Are cover letters still necessary?

***UPDATE***  The results to the post below are in.  See my conclusions HERE or HERE

 

Hi everyone.

 

An unusually short post from me this time around…. What do you mean, “Phew”? !!!

 

Recently I’ve been having some interesting discussions and debates on the relevance of our dear o’l friend, the cover letter in todays recruitment practices and processes.

 

I am firmly in the, “there’re a waste of time and hardly ever read anyway” camp but what do others think?

 

Are cover letters still a necessary requirement in the recruitment world of today or should they be banished to the crypts of recruitment past?

 

I’ve set up a little poll on LinkedIn and will be reporting on the findings, if enough people participate that is.

 

Simply vote by clicking on this link - to be taken to the poll (which is set to expire on Friday 19th August 2011)


Let the debate begin :-)

Views: 1179

Comment by Sunil Suri on August 11, 2011 at 12:49pm

I feel a professionally written cover letter is important and I have a reason. Recruiters as it is do not read the full CV, particularly if it covers more than a decade experience. The cover letter can be used to concise the CV content and present what is relevant to the opportunity available. It shows that the candidate has spent time to relate to the job. My view.

Comment by Anne Taylor on August 11, 2011 at 1:21pm

Agree with Sandra.  I rarely read them unless something in the first paragraph catches my eye - info such as relo plans, why one is interested, etc.,  I never read if the cover letter is attached to the email in a separate document....

Comment by Ben on August 11, 2011 at 3:24pm

Hi Anne, Sunil.  Thanks for your comments.  This debate is really kicking up some great ideas. I look forward to posting my findings when the poll closes.  if you haven't done so already please cast your vote on the LinkedIn poll i've set up here - http://t.co/A2qes2w

 

Thanks again everyone for your contributions.

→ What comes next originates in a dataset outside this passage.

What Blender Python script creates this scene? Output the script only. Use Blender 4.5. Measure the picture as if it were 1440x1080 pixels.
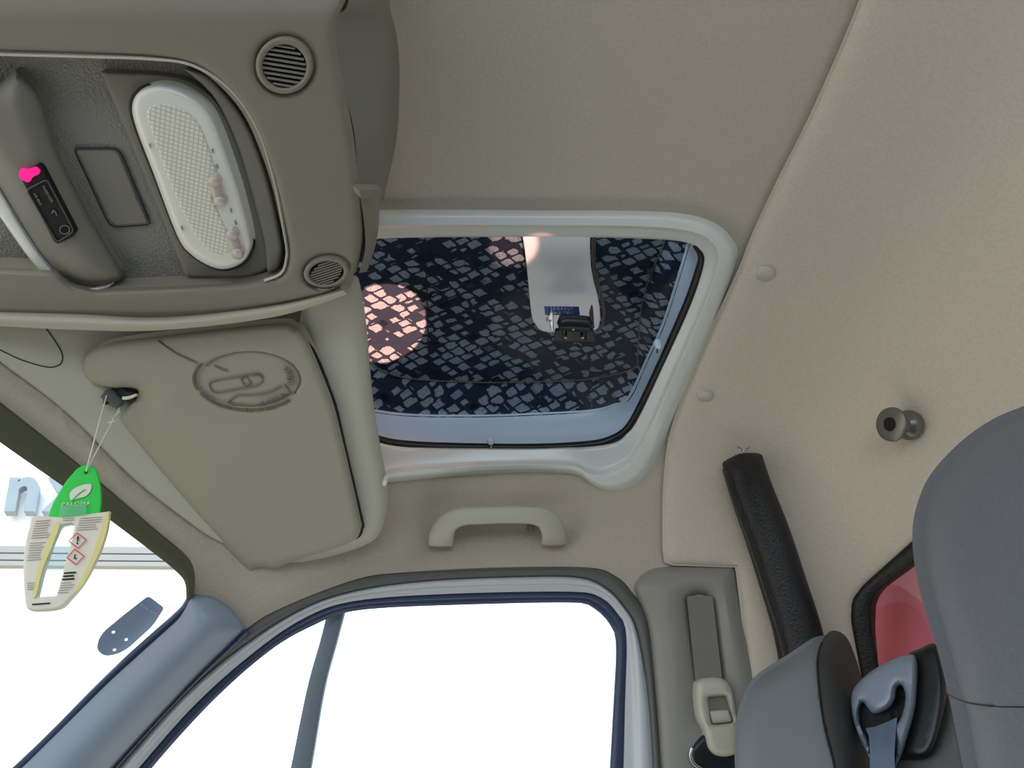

Comment by Amy Ala Miller on August 11, 2011 at 4:41pm

they are still important but - as already mentioned they must be relevant.  Just a blind resume with no real direction on what you want or why I should open your resume attachment will most likely be left to deal with in all my free time.

 

My favorite was years ago recruiting for one giant software company and receiving a cover letter expressing interest in working for another giant e-commerce company...

Comment by Lipton Fleming on August 12, 2011 at 6:34am
Casted our vote, we think that they can be of great importance and if done well can be a major selling point but on the other hand can see that they might be classed as futile.
Comment by Martin Perinne on August 12, 2011 at 9:25am
When I view a cover letter, I look to see how well they can write on their own. I usually receive something that is poorly written, and even at times has no resume attached. I prefer to glance through a cover letter just to ensure they have addressed the right person and actually looked at the job and has good communication skills.
Comment by Erin Wilson on August 12, 2011 at 11:31am

I find this to be an industry/role/skill set specific answer. In the case of technology, where I spend all of my time, I have asked countless managers this very question and they NEVER read the cover letter of a software engineer.

 

That said, the marketing and advertising or for examplic technical writer type roles ALWAYS prefer a short and well-written cover letter.

 

Personally - I appreciate them but believe the background and more importantly a 5-10 minute conversation with the person is much more representative.

Comment by Ben on August 12, 2011 at 12:33pm

Wow. truly blown away by the level of response on this one.  The poll is still open over on LinkedIn - . If you haven't already done so please head over there an casty your vote.

 

Really looking forward to collating the results and blogging about my findings and conclusions :-)

Comment by Doug Munro on August 12, 2011 at 2:16pm
I admit I'm not going to add anything novel to the conversation - it seems the truly prescient points have been made. I will just amplify that if a candidate can convey something useful not typically found in a resume, like salary requirements, than it can be useful. It is also an opportunity to see how well they can craft a letter, convey an idea - essentially how well they communicate in written form (since everyone rates themselves "excellent" in that regard). Perhaps the most important component is the opportunity to show me that they have researched my company and the position; I am impressed when someone conveys an understanding of a position and demonstrates why they believe they are specifically qualified for it. That said, others are correct when they state that few cover letters meet these criteria.
Comment by Bert Shimabukuro on August 12, 2011 at 8:43pm

The ones I find most useful are the T-shaped cover letters with two columns where the left column lists the requirements and the right column lists the corresponding skills.

 

Outside of the T-shaped cover letters, I'm in the "no" camp.